-- begin Exercise input --

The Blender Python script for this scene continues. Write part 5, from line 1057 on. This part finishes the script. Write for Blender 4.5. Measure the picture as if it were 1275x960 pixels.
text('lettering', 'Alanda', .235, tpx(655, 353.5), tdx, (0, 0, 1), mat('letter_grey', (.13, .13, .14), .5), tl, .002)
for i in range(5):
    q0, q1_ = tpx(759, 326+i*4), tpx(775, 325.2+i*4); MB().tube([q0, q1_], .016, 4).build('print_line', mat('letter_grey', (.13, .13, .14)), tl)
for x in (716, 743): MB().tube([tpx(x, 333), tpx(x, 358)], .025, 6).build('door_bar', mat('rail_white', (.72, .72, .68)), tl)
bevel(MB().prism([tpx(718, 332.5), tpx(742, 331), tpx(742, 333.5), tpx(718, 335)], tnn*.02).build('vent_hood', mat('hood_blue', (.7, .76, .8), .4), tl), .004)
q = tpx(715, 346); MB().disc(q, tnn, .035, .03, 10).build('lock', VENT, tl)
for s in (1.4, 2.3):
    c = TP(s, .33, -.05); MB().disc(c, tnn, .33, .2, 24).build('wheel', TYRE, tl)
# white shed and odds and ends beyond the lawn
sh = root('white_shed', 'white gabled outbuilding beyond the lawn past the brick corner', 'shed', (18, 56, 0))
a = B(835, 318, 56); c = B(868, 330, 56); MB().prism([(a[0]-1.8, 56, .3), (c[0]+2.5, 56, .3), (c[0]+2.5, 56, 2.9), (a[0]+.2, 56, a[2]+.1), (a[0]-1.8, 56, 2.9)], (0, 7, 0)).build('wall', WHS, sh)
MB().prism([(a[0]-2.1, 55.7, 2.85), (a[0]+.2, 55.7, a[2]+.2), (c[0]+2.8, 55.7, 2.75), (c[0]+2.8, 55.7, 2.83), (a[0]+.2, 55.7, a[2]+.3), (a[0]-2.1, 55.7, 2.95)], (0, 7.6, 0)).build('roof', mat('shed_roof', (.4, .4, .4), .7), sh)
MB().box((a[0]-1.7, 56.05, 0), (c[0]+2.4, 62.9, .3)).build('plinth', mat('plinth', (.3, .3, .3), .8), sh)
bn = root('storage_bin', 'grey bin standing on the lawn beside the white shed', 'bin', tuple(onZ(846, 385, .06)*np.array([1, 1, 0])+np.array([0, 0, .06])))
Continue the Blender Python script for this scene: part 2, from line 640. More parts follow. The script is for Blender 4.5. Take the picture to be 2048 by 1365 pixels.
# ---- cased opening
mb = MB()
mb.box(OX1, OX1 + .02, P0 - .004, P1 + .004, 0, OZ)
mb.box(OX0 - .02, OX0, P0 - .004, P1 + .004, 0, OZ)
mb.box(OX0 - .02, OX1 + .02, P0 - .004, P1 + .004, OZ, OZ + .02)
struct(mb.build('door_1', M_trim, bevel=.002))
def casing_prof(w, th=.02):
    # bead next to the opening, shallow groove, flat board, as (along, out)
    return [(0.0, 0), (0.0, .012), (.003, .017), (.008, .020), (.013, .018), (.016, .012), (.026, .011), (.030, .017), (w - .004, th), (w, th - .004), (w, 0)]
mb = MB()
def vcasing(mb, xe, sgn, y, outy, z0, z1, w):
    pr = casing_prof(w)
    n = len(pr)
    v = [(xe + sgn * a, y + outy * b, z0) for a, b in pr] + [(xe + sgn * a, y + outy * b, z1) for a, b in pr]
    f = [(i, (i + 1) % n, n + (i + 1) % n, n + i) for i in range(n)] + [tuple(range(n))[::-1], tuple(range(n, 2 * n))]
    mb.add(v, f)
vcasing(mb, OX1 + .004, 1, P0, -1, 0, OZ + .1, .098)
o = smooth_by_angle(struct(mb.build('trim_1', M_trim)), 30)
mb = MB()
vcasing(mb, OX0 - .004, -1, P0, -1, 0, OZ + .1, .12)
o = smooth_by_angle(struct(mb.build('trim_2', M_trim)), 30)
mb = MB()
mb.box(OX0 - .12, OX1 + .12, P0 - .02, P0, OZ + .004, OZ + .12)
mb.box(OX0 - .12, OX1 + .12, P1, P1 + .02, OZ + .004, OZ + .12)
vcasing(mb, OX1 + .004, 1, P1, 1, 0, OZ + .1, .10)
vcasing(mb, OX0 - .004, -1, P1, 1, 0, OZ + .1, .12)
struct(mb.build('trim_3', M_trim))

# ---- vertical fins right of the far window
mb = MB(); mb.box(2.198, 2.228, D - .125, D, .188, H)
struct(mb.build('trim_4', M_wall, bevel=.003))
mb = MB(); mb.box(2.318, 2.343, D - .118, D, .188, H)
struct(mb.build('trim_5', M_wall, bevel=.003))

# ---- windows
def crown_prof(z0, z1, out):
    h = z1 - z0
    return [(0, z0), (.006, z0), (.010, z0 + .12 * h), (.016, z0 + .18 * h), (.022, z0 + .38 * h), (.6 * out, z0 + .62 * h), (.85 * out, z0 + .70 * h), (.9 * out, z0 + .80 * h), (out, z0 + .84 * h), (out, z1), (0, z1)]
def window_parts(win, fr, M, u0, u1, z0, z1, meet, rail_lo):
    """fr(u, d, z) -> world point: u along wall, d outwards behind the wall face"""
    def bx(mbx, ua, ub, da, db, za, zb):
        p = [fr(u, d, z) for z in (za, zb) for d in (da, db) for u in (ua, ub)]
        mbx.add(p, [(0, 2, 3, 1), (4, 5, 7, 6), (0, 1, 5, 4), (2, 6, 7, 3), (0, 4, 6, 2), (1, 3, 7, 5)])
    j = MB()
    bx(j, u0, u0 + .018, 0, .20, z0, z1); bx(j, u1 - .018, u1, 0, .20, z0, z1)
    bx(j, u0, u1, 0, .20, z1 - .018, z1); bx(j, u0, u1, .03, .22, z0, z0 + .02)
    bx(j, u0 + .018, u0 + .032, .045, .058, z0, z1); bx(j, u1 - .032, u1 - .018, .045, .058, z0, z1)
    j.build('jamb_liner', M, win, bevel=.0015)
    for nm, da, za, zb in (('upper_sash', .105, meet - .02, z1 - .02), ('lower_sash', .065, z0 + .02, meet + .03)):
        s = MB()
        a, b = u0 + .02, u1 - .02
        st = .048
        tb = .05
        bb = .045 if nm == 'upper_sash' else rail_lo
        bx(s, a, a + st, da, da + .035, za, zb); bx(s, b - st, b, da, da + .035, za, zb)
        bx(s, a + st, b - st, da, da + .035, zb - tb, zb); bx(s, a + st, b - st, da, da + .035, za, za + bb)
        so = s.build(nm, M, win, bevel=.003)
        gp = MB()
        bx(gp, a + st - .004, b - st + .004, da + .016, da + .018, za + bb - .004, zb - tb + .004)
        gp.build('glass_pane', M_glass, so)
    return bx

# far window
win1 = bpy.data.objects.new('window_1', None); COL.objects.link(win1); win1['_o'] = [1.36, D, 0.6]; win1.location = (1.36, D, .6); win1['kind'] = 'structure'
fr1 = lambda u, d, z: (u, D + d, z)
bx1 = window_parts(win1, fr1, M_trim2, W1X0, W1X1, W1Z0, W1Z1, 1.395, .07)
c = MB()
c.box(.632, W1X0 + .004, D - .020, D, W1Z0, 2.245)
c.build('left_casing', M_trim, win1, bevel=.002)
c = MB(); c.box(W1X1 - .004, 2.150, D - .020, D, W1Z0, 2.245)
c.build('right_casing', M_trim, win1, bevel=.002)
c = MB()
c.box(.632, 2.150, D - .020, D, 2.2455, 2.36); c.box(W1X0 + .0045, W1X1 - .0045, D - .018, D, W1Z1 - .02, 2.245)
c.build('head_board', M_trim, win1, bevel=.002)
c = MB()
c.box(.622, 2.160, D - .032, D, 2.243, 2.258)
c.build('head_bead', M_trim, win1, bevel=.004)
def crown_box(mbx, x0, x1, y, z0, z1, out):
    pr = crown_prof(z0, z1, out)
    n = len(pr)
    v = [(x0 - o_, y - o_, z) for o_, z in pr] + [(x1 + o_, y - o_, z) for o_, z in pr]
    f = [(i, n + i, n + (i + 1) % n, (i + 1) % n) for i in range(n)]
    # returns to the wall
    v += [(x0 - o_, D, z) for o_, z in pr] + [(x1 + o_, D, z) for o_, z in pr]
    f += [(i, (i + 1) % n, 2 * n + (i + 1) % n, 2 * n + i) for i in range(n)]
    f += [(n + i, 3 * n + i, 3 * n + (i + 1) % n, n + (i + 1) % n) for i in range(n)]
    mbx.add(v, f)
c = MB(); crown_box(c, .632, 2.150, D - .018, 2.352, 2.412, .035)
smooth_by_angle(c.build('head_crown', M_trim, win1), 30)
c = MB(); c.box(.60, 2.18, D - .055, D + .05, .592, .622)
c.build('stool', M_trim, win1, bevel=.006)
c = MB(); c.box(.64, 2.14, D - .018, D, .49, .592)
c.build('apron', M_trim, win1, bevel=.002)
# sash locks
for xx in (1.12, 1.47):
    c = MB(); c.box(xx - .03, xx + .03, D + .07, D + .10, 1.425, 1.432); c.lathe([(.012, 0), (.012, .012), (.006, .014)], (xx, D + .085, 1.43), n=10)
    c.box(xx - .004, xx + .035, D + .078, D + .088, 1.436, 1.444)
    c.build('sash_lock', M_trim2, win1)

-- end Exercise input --

▸ **Exercise**
The lines to return run from the one containing "Continue the Blender" down to the one containing "struct(mb.build('trim_3', M_trim))"; give them exactly, both included, and no others.

▸ **Result**
Continue the Blender Python script for this scene: part 2, from line 640. More parts follow. The script is for Blender 4.5. Take the picture to be 2048 by 1365 pixels.
# ---- cased opening
mb = MB()
mb.box(OX1, OX1 + .02, P0 - .004, P1 + .004, 0, OZ)
mb.box(OX0 - .02, OX0, P0 - .004, P1 + .004, 0, OZ)
mb.box(OX0 - .02, OX1 + .02, P0 - .004, P1 + .004, OZ, OZ + .02)
struct(mb.build('door_1', M_trim, bevel=.002))
def casing_prof(w, th=.02):
    # bead next to the opening, shallow groove, flat board, as (along, out)
    return [(0.0, 0), (0.0, .012), (.003, .017), (.008, .020), (.013, .018), (.016, .012), (.026, .011), (.030, .017), (w - .004, th), (w, th - .004), (w, 0)]
mb = MB()
def vcasing(mb, xe, sgn, y, outy, z0, z1, w):
    pr = casing_prof(w)
    n = len(pr)
    v = [(xe + sgn * a, y + outy * b, z0) for a, b in pr] + [(xe + sgn * a, y + outy * b, z1) for a, b in pr]
    f = [(i, (i + 1) % n, n + (i + 1) % n, n + i) for i in range(n)] + [tuple(range(n))[::-1], tuple(range(n, 2 * n))]
    mb.add(v, f)
vcasing(mb, OX1 + .004, 1, P0, -1, 0, OZ + .1, .098)
o = smooth_by_angle(struct(mb.build('trim_1', M_trim)), 30)
mb = MB()
vcasing(mb, OX0 - .004, -1, P0, -1, 0, OZ + .1, .12)
o = smooth_by_angle(struct(mb.build('trim_2', M_trim)), 30)
mb = MB()
mb.box(OX0 - .12, OX1 + .12, P0 - .02, P0, OZ + .004, OZ + .12)
mb.box(OX0 - .12, OX1 + .12, P1, P1 + .02, OZ + .004, OZ + .12)
vcasing(mb, OX1 + .004, 1, P1, 1, 0, OZ + .1, .10)
vcasing(mb, OX0 - .004, -1, P1, 1, 0, OZ + .1, .12)
struct(mb.build('trim_3', M_trim))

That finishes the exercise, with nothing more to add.